**WHAT IS EXPECTED:** Starting at the first line of the data below, retype every line up to and including the one containing "obj('cross_rail', rbox(-0.9, 0.9, YB".
begin PROVIDED MATERIAL
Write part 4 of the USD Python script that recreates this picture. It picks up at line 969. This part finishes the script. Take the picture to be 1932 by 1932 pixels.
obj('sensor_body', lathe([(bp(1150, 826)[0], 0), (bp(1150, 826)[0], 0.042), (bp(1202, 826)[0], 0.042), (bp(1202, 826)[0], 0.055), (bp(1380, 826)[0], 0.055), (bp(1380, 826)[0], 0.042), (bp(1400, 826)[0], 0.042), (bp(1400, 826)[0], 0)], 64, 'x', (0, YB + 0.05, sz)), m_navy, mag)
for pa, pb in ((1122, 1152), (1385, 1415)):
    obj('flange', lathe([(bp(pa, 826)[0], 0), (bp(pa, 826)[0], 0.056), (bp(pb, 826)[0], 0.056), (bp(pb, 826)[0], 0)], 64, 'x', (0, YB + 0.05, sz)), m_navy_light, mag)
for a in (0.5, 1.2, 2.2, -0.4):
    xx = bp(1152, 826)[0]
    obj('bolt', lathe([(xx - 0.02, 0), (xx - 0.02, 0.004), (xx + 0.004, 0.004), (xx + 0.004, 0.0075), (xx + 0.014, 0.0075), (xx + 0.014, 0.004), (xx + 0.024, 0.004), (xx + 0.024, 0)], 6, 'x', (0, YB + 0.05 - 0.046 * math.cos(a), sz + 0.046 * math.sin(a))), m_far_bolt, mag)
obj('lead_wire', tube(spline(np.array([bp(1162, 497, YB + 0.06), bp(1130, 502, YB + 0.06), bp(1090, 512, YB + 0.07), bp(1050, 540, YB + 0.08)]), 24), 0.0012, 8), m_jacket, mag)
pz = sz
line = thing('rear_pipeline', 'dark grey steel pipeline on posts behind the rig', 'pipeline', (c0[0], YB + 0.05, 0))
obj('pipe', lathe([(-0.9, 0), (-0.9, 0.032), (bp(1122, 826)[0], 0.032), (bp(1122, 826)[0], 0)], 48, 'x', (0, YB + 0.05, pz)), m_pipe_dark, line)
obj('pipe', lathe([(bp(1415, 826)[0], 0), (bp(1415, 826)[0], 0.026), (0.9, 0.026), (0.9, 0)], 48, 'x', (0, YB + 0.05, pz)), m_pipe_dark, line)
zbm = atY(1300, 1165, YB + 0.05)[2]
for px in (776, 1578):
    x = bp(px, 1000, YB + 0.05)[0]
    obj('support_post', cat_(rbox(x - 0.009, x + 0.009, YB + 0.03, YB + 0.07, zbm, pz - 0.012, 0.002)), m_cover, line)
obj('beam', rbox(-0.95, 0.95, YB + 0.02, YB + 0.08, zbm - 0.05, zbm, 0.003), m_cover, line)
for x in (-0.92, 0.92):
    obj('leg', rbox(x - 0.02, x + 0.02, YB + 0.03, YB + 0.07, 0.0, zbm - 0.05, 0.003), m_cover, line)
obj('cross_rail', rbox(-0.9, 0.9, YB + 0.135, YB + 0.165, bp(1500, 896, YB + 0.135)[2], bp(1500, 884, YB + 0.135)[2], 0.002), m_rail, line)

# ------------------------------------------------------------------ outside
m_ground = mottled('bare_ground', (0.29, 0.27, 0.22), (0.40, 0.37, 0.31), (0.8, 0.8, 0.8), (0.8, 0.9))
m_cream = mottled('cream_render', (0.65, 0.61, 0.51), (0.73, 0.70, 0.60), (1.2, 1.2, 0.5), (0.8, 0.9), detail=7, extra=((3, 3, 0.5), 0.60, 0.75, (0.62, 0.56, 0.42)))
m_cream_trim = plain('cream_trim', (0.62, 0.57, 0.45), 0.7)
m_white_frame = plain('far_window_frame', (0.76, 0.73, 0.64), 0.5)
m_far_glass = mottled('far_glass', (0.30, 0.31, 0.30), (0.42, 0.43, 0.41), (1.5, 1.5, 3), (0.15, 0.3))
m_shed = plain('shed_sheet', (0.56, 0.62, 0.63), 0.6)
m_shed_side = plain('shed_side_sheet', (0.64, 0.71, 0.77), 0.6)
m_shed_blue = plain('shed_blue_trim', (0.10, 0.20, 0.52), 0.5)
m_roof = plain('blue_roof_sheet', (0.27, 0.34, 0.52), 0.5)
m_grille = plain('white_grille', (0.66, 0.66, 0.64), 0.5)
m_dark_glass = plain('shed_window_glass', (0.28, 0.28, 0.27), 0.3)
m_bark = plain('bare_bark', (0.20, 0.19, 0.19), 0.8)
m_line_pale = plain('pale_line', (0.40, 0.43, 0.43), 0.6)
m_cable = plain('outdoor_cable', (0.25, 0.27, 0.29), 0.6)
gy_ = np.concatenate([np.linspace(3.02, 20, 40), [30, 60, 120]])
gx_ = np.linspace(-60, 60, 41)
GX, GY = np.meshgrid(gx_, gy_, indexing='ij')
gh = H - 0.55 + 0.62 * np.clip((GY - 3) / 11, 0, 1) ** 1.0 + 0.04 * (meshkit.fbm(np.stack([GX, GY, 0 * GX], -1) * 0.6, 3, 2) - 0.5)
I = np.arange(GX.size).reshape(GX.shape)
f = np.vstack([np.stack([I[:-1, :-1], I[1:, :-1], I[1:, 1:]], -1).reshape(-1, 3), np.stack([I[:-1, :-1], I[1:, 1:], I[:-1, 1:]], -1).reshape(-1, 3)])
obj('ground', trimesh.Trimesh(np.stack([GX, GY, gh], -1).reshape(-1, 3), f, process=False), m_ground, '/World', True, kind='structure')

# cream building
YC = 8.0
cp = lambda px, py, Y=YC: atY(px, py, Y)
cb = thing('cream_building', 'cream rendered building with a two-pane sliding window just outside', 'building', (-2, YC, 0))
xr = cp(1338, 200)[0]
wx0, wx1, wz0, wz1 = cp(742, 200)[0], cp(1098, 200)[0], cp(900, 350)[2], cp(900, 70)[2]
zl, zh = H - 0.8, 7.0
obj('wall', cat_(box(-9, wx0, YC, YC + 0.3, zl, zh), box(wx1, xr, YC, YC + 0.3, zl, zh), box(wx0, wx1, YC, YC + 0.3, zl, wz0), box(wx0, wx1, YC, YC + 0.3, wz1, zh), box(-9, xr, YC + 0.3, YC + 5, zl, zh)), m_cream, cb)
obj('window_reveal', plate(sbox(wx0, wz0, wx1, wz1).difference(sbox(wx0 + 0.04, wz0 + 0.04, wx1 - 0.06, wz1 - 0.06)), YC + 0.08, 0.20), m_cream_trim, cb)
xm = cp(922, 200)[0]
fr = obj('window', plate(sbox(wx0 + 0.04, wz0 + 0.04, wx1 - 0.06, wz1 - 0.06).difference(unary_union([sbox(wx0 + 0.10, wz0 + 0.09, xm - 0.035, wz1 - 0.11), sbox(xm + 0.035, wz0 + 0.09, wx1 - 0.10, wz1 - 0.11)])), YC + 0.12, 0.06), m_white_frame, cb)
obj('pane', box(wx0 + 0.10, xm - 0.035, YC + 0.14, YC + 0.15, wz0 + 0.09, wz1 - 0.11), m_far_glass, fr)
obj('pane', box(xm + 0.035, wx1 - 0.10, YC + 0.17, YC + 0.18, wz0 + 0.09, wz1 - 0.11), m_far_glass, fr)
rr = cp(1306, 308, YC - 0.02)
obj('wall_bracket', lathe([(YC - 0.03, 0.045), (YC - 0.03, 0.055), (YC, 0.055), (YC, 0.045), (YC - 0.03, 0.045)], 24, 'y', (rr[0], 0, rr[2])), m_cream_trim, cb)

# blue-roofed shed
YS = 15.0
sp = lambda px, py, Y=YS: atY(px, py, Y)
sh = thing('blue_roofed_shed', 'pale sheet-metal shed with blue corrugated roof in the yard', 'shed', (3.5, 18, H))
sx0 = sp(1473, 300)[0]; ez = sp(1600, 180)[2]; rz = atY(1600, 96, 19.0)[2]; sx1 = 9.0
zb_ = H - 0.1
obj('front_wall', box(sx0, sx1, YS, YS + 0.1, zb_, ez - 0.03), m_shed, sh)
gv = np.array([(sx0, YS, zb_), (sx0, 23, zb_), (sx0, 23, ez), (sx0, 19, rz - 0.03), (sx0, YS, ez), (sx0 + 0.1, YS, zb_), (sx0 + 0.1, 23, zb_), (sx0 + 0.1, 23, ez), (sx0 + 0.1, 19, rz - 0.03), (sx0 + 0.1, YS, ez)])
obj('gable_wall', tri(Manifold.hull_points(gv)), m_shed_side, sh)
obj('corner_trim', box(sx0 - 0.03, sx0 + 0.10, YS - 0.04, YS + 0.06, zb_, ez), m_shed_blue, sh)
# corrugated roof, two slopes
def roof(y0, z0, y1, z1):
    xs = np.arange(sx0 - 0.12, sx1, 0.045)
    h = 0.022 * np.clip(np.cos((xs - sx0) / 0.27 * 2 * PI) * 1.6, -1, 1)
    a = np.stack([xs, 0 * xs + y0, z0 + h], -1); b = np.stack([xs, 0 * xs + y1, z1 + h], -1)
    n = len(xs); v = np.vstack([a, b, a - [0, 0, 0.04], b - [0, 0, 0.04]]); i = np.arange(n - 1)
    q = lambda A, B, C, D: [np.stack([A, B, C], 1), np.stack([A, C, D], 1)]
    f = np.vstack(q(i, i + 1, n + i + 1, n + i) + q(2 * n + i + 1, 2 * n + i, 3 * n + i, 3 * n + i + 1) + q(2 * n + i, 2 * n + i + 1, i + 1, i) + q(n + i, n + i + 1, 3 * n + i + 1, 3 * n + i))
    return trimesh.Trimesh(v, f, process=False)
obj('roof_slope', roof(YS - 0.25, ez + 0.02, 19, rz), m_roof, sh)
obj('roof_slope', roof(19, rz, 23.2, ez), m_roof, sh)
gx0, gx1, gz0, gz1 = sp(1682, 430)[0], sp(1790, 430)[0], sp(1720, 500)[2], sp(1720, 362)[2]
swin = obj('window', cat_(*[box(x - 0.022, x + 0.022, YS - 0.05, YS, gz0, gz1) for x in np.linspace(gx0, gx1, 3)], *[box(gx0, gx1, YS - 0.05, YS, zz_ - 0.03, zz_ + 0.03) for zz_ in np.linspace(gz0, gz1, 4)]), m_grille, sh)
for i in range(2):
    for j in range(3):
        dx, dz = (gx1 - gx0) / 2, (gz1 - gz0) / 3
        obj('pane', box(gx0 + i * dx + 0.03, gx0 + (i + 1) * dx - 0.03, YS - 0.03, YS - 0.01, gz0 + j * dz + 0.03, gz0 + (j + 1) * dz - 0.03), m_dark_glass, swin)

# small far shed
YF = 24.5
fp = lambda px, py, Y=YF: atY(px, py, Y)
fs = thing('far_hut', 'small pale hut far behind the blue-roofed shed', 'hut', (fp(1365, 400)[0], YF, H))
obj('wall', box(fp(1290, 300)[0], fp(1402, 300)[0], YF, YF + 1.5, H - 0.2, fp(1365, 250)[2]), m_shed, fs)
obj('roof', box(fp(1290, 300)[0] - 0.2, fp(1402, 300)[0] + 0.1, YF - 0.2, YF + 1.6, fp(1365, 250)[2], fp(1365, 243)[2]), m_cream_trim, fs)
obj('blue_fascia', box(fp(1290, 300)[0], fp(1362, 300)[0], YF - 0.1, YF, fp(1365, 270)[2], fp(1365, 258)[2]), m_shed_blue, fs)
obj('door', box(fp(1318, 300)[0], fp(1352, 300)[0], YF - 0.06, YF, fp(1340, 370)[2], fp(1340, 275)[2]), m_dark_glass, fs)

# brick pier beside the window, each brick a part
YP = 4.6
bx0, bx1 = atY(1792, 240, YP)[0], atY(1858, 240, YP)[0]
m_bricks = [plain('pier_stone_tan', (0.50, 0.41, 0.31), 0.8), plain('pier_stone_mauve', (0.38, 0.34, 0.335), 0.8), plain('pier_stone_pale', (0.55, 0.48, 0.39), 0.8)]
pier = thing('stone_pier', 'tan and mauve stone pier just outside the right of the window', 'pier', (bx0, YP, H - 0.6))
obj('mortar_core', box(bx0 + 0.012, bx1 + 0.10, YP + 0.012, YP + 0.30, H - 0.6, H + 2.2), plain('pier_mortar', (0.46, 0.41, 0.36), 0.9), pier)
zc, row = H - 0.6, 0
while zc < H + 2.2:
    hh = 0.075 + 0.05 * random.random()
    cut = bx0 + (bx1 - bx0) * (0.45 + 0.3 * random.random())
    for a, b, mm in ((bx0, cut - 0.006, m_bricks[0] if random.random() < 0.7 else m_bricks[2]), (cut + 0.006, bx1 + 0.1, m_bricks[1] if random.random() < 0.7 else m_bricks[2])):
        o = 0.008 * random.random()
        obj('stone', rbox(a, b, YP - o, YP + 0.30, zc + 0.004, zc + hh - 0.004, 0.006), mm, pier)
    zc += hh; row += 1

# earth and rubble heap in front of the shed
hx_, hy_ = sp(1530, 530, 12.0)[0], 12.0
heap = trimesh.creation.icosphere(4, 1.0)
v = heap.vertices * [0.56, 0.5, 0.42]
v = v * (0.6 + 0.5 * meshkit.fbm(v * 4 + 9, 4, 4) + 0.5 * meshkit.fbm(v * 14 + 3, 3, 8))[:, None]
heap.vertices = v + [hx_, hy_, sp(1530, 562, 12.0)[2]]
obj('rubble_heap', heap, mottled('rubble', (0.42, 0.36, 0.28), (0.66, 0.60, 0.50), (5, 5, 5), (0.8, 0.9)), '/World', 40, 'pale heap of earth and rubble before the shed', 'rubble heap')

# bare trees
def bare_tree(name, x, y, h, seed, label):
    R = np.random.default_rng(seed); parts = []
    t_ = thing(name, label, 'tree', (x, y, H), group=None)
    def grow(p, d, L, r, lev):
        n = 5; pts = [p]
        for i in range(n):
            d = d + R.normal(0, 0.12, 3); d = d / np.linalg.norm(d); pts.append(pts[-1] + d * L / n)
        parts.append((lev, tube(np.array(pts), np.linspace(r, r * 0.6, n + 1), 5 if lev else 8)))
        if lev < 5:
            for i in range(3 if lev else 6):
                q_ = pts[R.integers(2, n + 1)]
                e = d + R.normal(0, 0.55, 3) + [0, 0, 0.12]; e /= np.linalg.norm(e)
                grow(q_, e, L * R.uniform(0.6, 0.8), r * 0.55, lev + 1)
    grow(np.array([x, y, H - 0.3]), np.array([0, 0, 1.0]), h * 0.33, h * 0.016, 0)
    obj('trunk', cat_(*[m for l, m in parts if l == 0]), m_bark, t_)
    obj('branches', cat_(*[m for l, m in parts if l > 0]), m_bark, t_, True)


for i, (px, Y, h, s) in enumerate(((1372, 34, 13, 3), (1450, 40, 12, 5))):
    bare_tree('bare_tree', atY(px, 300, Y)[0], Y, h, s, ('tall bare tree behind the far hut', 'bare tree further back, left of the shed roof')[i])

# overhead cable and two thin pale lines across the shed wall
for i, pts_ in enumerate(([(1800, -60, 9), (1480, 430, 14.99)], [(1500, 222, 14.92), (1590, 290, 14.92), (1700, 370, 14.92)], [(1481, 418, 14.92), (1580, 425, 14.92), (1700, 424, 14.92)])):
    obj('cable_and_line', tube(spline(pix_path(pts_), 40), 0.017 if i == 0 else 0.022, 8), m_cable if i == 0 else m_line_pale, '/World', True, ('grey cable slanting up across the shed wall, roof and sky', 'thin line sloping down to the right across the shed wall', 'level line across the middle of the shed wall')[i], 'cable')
end PROVIDED MATERIAL
**EXERCISE RESULT:**
Write part 4 of the USD Python script that recreates this picture. It picks up at line 969. This part finishes the script. Take the picture to be 1932 by 1932 pixels.
obj('sensor_body', lathe([(bp(1150, 826)[0], 0), (bp(1150, 826)[0], 0.042), (bp(1202, 826)[0], 0.042), (bp(1202, 826)[0], 0.055), (bp(1380, 826)[0], 0.055), (bp(1380, 826)[0], 0.042), (bp(1400, 826)[0], 0.042), (bp(1400, 826)[0], 0)], 64, 'x', (0, YB + 0.05, sz)), m_navy, mag)
for pa, pb in ((1122, 1152), (1385, 1415)):
    obj('flange', lathe([(bp(pa, 826)[0], 0), (bp(pa, 826)[0], 0.056), (bp(pb, 826)[0], 0.056), (bp(pb, 826)[0], 0)], 64, 'x', (0, YB + 0.05, sz)), m_navy_light, mag)
for a in (0.5, 1.2, 2.2, -0.4):
    xx = bp(1152, 826)[0]
    obj('bolt', lathe([(xx - 0.02, 0), (xx - 0.02, 0.004), (xx + 0.004, 0.004), (xx + 0.004, 0.0075), (xx + 0.014, 0.0075), (xx + 0.014, 0.004), (xx + 0.024, 0.004), (xx + 0.024, 0)], 6, 'x', (0, YB + 0.05 - 0.046 * math.cos(a), sz + 0.046 * math.sin(a))), m_far_bolt, mag)
obj('lead_wire', tube(spline(np.array([bp(1162, 497, YB + 0.06), bp(1130, 502, YB + 0.06), bp(1090, 512, YB + 0.07), bp(1050, 540, YB + 0.08)]), 24), 0.0012, 8), m_jacket, mag)
pz = sz
line = thing('rear_pipeline', 'dark grey steel pipeline on posts behind the rig', 'pipeline', (c0[0], YB + 0.05, 0))
obj('pipe', lathe([(-0.9, 0), (-0.9, 0.032), (bp(1122, 826)[0], 0.032), (bp(1122, 826)[0], 0)], 48, 'x', (0, YB + 0.05, pz)), m_pipe_dark, line)
obj('pipe', lathe([(bp(1415, 826)[0], 0), (bp(1415, 826)[0], 0.026), (0.9, 0.026), (0.9, 0)], 48, 'x', (0, YB + 0.05, pz)), m_pipe_dark, line)
zbm = atY(1300, 1165, YB + 0.05)[2]
for px in (776, 1578):
    x = bp(px, 1000, YB + 0.05)[0]
    obj('support_post', cat_(rbox(x - 0.009, x + 0.009, YB + 0.03, YB + 0.07, zbm, pz - 0.012, 0.002)), m_cover, line)
obj('beam', rbox(-0.95, 0.95, YB + 0.02, YB + 0.08, zbm - 0.05, zbm, 0.003), m_cover, line)
for x in (-0.92, 0.92):
    obj('leg', rbox(x - 0.02, x + 0.02, YB + 0.03, YB + 0.07, 0.0, zbm - 0.05, 0.003), m_cover, line)
obj('cross_rail', rbox(-0.9, 0.9, YB + 0.135, YB + 0.165, bp(1500, 896, YB + 0.135)[2], bp(1500, 884, YB + 0.135)[2], 0.002), m_rail, line)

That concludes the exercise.